## [YOUR INSTRUCTIONS]
Would you output the whole listing below, exactly as it reads?

# # # #

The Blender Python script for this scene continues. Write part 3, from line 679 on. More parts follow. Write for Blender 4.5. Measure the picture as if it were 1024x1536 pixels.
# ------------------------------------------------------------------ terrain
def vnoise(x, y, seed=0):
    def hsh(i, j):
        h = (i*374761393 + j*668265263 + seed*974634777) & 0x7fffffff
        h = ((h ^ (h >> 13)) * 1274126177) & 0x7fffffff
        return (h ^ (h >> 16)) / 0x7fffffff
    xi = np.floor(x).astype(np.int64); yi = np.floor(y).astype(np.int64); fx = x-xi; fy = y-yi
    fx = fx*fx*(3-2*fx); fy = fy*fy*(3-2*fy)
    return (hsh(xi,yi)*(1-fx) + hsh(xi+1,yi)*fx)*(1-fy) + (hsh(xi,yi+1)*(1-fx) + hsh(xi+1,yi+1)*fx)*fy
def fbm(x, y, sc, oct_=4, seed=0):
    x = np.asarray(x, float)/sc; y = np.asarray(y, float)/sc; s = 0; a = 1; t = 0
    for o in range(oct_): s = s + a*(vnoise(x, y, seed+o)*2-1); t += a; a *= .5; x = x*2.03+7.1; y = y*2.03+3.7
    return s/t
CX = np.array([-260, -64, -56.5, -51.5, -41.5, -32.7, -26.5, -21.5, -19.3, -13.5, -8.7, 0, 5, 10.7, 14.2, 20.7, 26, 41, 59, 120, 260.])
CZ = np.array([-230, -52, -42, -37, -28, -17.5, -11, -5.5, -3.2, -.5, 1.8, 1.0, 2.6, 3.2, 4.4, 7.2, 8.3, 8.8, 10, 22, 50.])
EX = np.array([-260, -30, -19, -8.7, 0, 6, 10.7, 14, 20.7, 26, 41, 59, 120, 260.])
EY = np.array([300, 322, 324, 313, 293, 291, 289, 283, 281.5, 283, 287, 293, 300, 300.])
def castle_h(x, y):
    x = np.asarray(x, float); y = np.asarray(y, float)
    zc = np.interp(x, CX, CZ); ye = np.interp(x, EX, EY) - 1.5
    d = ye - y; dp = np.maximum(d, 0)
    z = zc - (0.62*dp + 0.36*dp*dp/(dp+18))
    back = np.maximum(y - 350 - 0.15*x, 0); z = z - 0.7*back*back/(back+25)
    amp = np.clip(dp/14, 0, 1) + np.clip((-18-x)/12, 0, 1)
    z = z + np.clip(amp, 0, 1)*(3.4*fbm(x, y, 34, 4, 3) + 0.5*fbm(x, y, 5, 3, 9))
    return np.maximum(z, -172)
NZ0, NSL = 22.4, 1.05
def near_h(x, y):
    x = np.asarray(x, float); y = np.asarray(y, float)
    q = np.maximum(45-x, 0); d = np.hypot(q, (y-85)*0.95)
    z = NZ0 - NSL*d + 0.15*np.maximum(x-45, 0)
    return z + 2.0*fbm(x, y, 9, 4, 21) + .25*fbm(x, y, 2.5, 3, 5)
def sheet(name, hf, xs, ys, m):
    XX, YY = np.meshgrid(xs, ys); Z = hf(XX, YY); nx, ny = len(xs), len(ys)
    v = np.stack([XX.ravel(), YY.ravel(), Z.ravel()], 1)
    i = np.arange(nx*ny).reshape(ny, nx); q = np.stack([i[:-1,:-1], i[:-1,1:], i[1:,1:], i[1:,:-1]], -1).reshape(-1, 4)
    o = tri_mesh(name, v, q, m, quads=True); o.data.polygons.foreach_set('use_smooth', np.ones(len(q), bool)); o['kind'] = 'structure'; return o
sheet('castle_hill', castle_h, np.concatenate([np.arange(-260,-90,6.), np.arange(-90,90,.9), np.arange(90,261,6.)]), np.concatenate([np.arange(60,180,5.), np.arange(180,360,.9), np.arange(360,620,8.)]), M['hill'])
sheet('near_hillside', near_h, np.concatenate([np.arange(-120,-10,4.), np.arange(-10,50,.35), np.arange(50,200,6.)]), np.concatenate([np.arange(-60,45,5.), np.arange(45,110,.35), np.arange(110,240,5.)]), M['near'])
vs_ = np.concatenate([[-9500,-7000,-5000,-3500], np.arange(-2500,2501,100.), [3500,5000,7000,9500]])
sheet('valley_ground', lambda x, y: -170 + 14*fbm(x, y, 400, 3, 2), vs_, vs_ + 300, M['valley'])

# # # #

## [FINAL ANSWER]
The Blender Python script for this scene continues. Write part 3, from line 679 on. More parts follow. Write for Blender 4.5. Measure the picture as if it were 1024x1536 pixels.
# ------------------------------------------------------------------ terrain
def vnoise(x, y, seed=0):
    def hsh(i, j):
        h = (i*374761393 + j*668265263 + seed*974634777) & 0x7fffffff
        h = ((h ^ (h >> 13)) * 1274126177) & 0x7fffffff
        return (h ^ (h >> 16)) / 0x7fffffff
    xi = np.floor(x).astype(np.int64); yi = np.floor(y).astype(np.int64); fx = x-xi; fy = y-yi
    fx = fx*fx*(3-2*fx); fy = fy*fy*(3-2*fy)
    return (hsh(xi,yi)*(1-fx) + hsh(xi+1,yi)*fx)*(1-fy) + (hsh(xi,yi+1)*(1-fx) + hsh(xi+1,yi+1)*fx)*fy
def fbm(x, y, sc, oct_=4, seed=0):
    x = np.asarray(x, float)/sc; y = np.asarray(y, float)/sc; s = 0; a = 1; t = 0
    for o in range(oct_): s = s + a*(vnoise(x, y, seed+o)*2-1); t += a; a *= .5; x = x*2.03+7.1; y = y*2.03+3.7
    return s/t
CX = np.array([-260, -64, -56.5, -51.5, -41.5, -32.7, -26.5, -21.5, -19.3, -13.5, -8.7, 0, 5, 10.7, 14.2, 20.7, 26, 41, 59, 120, 260.])
CZ = np.array([-230, -52, -42, -37, -28, -17.5, -11, -5.5, -3.2, -.5, 1.8, 1.0, 2.6, 3.2, 4.4, 7.2, 8.3, 8.8, 10, 22, 50.])
EX = np.array([-260, -30, -19, -8.7, 0, 6, 10.7, 14, 20.7, 26, 41, 59, 120, 260.])
EY = np.array([300, 322, 324, 313, 293, 291, 289, 283, 281.5, 283, 287, 293, 300, 300.])
def castle_h(x, y):
    x = np.asarray(x, float); y = np.asarray(y, float)
    zc = np.interp(x, CX, CZ); ye = np.interp(x, EX, EY) - 1.5
    d = ye - y; dp = np.maximum(d, 0)
    z = zc - (0.62*dp + 0.36*dp*dp/(dp+18))
    back = np.maximum(y - 350 - 0.15*x, 0); z = z - 0.7*back*back/(back+25)
    amp = np.clip(dp/14, 0, 1) + np.clip((-18-x)/12, 0, 1)
    z = z + np.clip(amp, 0, 1)*(3.4*fbm(x, y, 34, 4, 3) + 0.5*fbm(x, y, 5, 3, 9))
    return np.maximum(z, -172)
NZ0, NSL = 22.4, 1.05
def near_h(x, y):
    x = np.asarray(x, float); y = np.asarray(y, float)
    q = np.maximum(45-x, 0); d = np.hypot(q, (y-85)*0.95)
    z = NZ0 - NSL*d + 0.15*np.maximum(x-45, 0)
    return z + 2.0*fbm(x, y, 9, 4, 21) + .25*fbm(x, y, 2.5, 3, 5)
def sheet(name, hf, xs, ys, m):
    XX, YY = np.meshgrid(xs, ys); Z = hf(XX, YY); nx, ny = len(xs), len(ys)
    v = np.stack([XX.ravel(), YY.ravel(), Z.ravel()], 1)
    i = np.arange(nx*ny).reshape(ny, nx); q = np.stack([i[:-1,:-1], i[:-1,1:], i[1:,1:], i[1:,:-1]], -1).reshape(-1, 4)
    o = tri_mesh(name, v, q, m, quads=True); o.data.polygons.foreach_set('use_smooth', np.ones(len(q), bool)); o['kind'] = 'structure'; return o
sheet('castle_hill', castle_h, np.concatenate([np.arange(-260,-90,6.), np.arange(-90,90,.9), np.arange(90,261,6.)]), np.concatenate([np.arange(60,180,5.), np.arange(180,360,.9), np.arange(360,620,8.)]), M['hill'])
sheet('near_hillside', near_h, np.concatenate([np.arange(-120,-10,4.), np.arange(-10,50,.35), np.arange(50,200,6.)]), np.concatenate([np.arange(-60,45,5.), np.arange(45,110,.35), np.arange(110,240,5.)]), M['near'])
vs_ = np.concatenate([[-9500,-7000,-5000,-3500], np.arange(-2500,2501,100.), [3500,5000,7000,9500]])
sheet('valley_ground', lambda x, y: -170 + 14*fbm(x, y, 400, 3, 2), vs_, vs_ + 300, M['valley'])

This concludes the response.